Josh Koehn

There is nowhere else to go but up when you’ve hit rock
bottom
There is nowhere else to go but up when you’ve hit rock bottom.

As a lifelong Detroit Lions fan, this is where I find myself. Rock bottom. You could call this season a sports intervention because there is no other way to describe how disgusting 0-16 feels. My faith in being a sports fan has been shaken to the core.

You expect to win some and lose some. You never expect to lose all of them.

Sitting at Stubby’s Sports Bar & Grill Sunday, which is where I’ve spent almost every Sunday over the last four months, the calls and text messages came raining down.

Today will be forever known as the day the Lions achieved perfection.

Somewhere, someplace, Barry Sanders is crying.

I’m so, so sorry.

I didn’t ask for this. I rooted like hell against it. I changed my routine week to week, thinking maybe I was the problem. But in the end, there was no avoiding it: The 2008 Detroit Lions are now the worst team in NFL history, and deserve the distinction as the worst team in the history of professional sports.

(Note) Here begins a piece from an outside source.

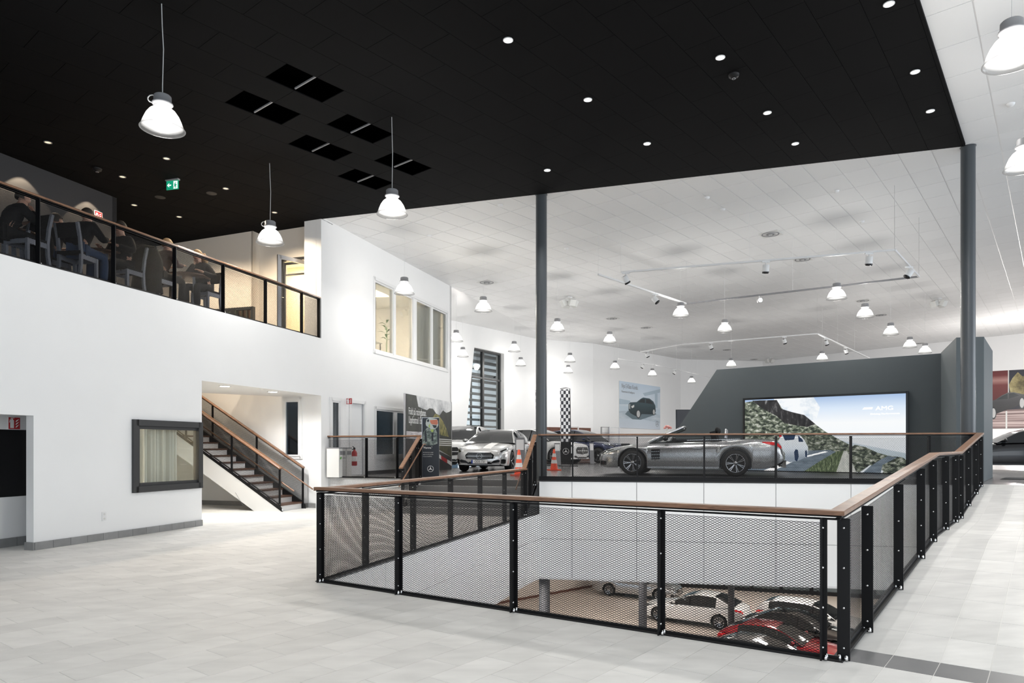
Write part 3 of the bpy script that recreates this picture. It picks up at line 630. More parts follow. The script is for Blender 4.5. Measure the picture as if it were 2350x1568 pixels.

A terrible offense combined with sub-par special teams and the worst defense I have ever seen made it possible. The Lions were two touchdowns and two two-point conversions away from allowing the most points in NFL history. Half the games were over by halftime. As a result, I have become an expert on awful football.

After losing 31-21 at Green Bay in the season finale, Jason Hanson, a veteran kicker who has spent his entire 17-year career in Motown and is one of only two players on the roster I actually like, summed it up quite well.

“I almost can’t believe it,” he said. “It’s surreal. Like, did it happen? But this is what people have been waiting for, I guess. Very sad. Very disappointing.”

Sad and disappointing are accurate, but understatements. Rookie running back Kevin Smith came closer.

“You try to smile, not cry about it,” he said.

“I wish it was just a dream.”

This season has been a dream, an absolute nightmare.

I wrote a column five years ago titled “True fans are suckers.” It was meant to show how real fans stick with their teams, even when times get tough. I mentioned three reasons I was Lions fan. One; my dad, a native of Michigan, pulled me out of bed to watch Barry Sanders highlights each Sunday night. How could you not love watching Barry Sanders? Two; DirecTV’s NFL Sunday Ticket hadn’t been invented until recently, so I couldn’t watch all the stinkfests. Three; when the Lions actually started winning games, I wanted to be able to throw it back in the face of all the people who talked down to me.

Here’s an excerpt from that column:

‘Being as bad as the Cincinnati Bungals is no picnic, so as things appear to be looking up (and they couldn’t really have gotten any worse after last year), fans’ hopes start to gain momentum. The Lions have a proven new coach (Steve Mariucci), a talented young quarterback (Joey Harrington), and the next great receiver (Charles Rogers), according to the suspect word of the day, potential.

For years, Lions fans have seen that word define the high point among many of its players’ careers. Luckily, management has decided to stop wasting their breath hyping mediocre players for the future (see QB’s Scott Mitchell, Charlie Batch and Mike McMahon). Football more than almost any other sport requires superior talent to win games and GM Matt Millen has made it a priority to start acquiring reputable talent.’

Ugh. I feel like someone just puked on my head and told me it was raining. Worst of all, if I were to look up, I would see my own sick face.

Since 2003, Gilroy native Jeff Garcia came and went, and, in the process, saved his career. Two coaches have been fired, with Rod Marinelli meeting the chopping block Monday. And, four first-round receivers later, Millen is gone. (I was disgusted to see I actually hyped Millen in that article. I can’t believe it. That may be the worst part about this whole fiasco. I never would have remembered writing that otherwise.)

A teacher in high school once told me things are never as good or as bad as they seem, and it’s true. I woke up today and should wake up tomorrow with the same family and friends intact. But a little piece of me, the sports fan, died with what I saw this season. Like war, there are just some things so terrible you can’t unsee them.

“I think we let a lot of people down,” Lions center Dominic Raiola was quoted as saying after the game. “We let ourselves down. We let Rod down. We let the entire coaching staff down. We let down the whole city of Detroit and all the fans.

“This is rock bottom.”

Now take a deep breath and remember that the NFL Draft is only four months away. Pain like this can’t last forever.